Een aantal van de terreinen die in het Raamverdrag worden behandeld zijn al aan de orde geweest in de vragenronde van 29 oktober 2018. De antwoorden van de regering (Kamerstuk 35 000 X, nr. 34) verwezen naar de toen nog te verwachten memorie van toelichting of bleven uiterst vaag. Zowel de vaagheden als de onduidelijkheden en tegenstrijdigheden in de verkregen antwoorden toentertijd en in de memorie van toelichting nu, vereisen naar het oordeel van de leden van de SP-fractie nadere uitleg. Kan de regering die uitleg geven?

De leden van de SP-fractie worden overvallen door vele vragen die door het Rijkswetsvoorstel worden opgeroepen. Slechts enkele daarvan zullen deze leden, vooruitlopend op de plenaire behandeling van het voorstel, nu voorleggen. De vragen zijn ontleend aan diverse passages van de memorie van toelichting.

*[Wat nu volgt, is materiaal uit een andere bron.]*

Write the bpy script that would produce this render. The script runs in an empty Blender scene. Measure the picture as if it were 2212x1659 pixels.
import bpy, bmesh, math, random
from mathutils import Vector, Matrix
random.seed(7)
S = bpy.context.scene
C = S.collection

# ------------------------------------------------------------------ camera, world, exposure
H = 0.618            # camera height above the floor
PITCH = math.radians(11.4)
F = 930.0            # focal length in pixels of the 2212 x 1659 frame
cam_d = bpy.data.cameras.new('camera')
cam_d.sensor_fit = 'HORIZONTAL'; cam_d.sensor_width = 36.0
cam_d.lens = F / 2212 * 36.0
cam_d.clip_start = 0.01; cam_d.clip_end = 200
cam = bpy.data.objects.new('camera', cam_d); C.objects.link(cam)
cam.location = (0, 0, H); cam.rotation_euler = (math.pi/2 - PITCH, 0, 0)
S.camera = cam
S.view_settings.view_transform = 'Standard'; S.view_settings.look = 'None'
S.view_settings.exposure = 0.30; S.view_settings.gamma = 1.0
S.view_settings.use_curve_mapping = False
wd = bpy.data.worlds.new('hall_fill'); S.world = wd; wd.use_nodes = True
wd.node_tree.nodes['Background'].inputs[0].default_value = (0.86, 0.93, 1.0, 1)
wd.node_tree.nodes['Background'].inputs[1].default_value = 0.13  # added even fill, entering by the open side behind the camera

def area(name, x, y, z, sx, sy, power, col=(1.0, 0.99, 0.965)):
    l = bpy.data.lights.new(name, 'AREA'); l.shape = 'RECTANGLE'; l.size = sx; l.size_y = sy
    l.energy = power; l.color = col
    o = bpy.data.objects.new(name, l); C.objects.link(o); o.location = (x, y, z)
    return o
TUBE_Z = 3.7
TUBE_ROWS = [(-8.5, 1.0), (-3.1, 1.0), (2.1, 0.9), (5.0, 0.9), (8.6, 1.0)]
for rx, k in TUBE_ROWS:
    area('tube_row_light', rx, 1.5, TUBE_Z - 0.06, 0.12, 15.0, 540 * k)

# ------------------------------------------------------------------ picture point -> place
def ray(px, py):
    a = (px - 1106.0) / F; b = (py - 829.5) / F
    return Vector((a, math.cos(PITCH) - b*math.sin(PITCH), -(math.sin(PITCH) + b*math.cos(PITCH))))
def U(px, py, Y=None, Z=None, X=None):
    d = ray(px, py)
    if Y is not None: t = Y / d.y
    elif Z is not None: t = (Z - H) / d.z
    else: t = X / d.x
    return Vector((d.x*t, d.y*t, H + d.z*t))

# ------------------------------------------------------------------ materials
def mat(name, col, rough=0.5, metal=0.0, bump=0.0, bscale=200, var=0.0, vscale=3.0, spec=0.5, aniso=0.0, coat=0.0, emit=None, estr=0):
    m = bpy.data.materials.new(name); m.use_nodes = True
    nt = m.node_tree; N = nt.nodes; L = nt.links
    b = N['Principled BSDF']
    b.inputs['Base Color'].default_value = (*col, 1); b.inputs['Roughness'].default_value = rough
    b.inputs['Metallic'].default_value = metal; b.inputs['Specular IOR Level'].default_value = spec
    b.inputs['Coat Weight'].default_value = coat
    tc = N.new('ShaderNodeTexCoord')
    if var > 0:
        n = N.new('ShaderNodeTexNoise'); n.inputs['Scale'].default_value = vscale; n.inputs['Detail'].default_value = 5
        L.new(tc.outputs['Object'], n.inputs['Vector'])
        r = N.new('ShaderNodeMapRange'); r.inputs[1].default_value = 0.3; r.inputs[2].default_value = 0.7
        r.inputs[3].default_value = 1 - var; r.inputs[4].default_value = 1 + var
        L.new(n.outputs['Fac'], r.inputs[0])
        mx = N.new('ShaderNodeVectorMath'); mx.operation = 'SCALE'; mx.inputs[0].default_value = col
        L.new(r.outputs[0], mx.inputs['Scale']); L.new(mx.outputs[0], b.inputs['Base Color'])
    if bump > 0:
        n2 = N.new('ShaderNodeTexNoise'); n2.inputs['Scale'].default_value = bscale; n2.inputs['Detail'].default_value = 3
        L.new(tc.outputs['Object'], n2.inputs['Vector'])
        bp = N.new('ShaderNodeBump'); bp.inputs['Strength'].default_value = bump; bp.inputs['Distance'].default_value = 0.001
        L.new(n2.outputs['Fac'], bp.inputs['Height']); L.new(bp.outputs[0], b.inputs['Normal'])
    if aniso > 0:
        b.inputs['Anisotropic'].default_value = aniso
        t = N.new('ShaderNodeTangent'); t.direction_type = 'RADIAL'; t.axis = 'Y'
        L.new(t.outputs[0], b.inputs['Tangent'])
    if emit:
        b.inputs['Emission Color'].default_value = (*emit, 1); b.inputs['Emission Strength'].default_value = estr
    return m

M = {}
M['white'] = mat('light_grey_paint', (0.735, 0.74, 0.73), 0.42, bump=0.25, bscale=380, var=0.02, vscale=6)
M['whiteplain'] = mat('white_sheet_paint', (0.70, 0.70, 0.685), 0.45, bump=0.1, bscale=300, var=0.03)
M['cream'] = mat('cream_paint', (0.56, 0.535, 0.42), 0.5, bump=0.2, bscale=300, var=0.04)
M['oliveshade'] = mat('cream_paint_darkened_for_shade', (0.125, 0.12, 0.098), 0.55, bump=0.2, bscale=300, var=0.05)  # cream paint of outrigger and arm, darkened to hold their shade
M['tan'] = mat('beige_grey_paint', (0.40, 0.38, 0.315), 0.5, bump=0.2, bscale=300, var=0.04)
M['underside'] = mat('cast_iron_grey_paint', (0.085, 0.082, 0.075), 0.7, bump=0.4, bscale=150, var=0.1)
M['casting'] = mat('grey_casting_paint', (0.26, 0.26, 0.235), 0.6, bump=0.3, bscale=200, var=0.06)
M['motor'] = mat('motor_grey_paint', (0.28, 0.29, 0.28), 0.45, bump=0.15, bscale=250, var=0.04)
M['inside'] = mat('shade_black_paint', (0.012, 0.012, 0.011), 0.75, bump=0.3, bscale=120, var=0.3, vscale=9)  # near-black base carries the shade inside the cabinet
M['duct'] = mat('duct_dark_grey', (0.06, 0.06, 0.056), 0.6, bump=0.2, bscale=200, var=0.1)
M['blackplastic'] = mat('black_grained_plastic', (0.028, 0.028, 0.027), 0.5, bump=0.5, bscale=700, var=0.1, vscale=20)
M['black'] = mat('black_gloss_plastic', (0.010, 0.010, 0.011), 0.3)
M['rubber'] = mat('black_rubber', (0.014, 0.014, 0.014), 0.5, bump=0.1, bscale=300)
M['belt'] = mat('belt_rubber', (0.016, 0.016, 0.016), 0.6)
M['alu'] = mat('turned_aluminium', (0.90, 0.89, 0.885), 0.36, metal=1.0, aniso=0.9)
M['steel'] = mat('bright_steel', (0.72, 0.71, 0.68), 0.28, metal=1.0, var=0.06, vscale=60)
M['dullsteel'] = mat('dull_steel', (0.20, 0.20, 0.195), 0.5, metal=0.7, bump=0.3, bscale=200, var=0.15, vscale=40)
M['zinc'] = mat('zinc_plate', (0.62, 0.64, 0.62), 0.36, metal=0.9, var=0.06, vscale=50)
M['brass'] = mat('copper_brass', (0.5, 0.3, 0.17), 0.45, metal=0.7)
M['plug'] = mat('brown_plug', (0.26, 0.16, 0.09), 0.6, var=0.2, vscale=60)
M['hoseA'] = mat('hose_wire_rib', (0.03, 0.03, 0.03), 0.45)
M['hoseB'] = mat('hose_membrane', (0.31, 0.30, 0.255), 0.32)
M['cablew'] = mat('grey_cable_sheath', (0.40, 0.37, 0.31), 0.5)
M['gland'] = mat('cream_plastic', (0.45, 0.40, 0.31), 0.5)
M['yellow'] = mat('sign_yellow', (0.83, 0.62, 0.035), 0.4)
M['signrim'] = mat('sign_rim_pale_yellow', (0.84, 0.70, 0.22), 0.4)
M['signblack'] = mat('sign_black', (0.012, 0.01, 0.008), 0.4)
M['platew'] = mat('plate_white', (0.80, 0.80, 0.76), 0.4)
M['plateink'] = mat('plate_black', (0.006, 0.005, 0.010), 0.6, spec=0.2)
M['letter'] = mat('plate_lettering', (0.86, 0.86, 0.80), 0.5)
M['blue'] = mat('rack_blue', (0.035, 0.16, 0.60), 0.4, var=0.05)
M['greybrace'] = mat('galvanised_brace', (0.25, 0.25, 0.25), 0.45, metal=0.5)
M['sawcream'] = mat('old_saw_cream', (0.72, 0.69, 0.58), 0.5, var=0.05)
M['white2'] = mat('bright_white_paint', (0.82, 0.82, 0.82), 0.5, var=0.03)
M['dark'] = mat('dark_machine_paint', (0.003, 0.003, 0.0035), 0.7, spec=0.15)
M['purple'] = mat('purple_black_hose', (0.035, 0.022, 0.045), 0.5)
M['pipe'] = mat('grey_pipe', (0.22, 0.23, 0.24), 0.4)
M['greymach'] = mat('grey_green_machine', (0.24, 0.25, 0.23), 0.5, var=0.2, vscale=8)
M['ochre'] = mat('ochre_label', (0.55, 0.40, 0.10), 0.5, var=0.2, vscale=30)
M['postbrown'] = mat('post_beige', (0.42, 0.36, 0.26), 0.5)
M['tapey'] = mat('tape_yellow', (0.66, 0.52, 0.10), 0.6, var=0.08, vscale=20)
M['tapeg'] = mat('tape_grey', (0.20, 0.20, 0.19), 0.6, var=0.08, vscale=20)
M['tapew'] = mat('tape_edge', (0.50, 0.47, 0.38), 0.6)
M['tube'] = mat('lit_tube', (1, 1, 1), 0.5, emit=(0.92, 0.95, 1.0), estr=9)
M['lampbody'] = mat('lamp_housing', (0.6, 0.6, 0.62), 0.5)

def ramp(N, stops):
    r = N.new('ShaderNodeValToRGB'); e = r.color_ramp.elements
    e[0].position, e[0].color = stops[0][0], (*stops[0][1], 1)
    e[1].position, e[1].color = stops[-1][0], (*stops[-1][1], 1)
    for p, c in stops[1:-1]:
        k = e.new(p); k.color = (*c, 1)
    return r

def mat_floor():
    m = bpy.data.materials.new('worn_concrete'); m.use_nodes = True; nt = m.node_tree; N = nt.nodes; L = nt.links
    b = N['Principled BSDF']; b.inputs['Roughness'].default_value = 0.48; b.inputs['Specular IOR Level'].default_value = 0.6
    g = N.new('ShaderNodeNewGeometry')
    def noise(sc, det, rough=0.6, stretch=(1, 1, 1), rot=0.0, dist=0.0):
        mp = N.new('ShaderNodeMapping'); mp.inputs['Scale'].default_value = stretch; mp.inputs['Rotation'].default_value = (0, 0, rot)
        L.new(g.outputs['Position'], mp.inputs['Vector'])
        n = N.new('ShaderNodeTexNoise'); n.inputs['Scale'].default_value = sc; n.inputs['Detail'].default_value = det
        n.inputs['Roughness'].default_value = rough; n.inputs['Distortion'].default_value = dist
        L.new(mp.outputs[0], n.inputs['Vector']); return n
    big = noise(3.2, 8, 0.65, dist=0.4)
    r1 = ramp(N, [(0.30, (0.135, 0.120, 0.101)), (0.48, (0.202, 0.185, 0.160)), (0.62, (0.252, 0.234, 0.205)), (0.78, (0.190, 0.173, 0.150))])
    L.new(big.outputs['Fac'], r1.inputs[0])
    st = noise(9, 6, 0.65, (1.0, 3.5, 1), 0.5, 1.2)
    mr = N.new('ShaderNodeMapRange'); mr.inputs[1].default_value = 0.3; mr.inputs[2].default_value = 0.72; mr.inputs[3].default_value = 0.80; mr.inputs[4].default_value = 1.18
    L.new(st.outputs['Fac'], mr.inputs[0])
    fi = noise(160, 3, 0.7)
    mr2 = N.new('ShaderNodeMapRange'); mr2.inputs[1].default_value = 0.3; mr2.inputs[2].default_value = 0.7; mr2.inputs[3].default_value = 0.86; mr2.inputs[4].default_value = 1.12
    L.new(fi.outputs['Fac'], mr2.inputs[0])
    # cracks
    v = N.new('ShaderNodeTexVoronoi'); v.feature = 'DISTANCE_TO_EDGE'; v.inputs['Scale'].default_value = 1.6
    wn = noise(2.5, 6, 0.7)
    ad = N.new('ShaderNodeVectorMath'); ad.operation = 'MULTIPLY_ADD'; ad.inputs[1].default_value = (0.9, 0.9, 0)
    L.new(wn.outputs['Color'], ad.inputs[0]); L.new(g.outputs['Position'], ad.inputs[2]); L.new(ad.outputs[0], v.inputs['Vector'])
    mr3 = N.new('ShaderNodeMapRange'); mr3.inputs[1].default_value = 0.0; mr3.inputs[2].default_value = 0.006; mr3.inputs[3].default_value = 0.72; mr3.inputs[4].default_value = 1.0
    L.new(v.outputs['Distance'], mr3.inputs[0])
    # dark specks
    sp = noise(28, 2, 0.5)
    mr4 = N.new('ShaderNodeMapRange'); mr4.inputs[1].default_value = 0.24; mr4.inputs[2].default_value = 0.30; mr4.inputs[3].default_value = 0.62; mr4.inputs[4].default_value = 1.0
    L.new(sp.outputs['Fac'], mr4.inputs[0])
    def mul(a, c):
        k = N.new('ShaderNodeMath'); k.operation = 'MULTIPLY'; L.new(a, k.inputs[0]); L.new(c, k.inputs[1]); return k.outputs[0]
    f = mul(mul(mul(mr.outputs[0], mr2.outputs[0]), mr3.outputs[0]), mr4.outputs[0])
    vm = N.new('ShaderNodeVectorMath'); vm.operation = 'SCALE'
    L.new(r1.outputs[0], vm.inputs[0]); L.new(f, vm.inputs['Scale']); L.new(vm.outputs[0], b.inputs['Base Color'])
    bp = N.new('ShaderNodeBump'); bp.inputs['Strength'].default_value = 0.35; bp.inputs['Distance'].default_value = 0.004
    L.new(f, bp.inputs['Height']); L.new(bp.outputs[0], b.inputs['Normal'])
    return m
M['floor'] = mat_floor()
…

Waarom zou Nederland Raamverdrag afsluiten als er geen verplichtingen uit voortvloeien, zoals bij artikel 1 wordt uitgelegd («Het legt geen verplichtingen op aan de partijen om samenwerking op deze gebieden daadwerkelijk aan te gaan en uit te voeren.»)? Als het Raamverdrag geen verplichtingen tot gevolg heeft, wat dan wel?

Zijn er, ondanks de onwaarschijnlijkheid van Nederlandse behoefte aan soortgelijke faciliteiten in de VS, toch regels afgesproken hierover? Zo nee, waarom niet?

Wat zijn de aarzelingen van de regeringen van Curaçao en andere Caribische eilandregeringen die tot het Koninkrijk der Nederlanden behoren?

Wat zijn, gelet op artikel VI, de definities van «operaties, tijden van nood en actieve vijandelijkheden», waarbij de leden van de SP-fractie opmerken dat deze niet juridisch zijn afgebakend?

Welke regels van intellectueel eigendom worden toegepast over informatie die gegenereerd wordt buiten de Memoranda of Understanding (zie artikel IV)? Wat betekent die afspraak voor het intellectueel eigendom van Nederlandse eigenaars? Betreft het alle goederen of vooral militaire goederen?

Kan de regering, zo vragen de leden van de SP-fractie, een nieuwe memorie van toelichting opstellen, een die veel meer inzicht geeft in de overeenkomsten met de VS om althans aan een minimale eis van transparantie te kunnen voldoen?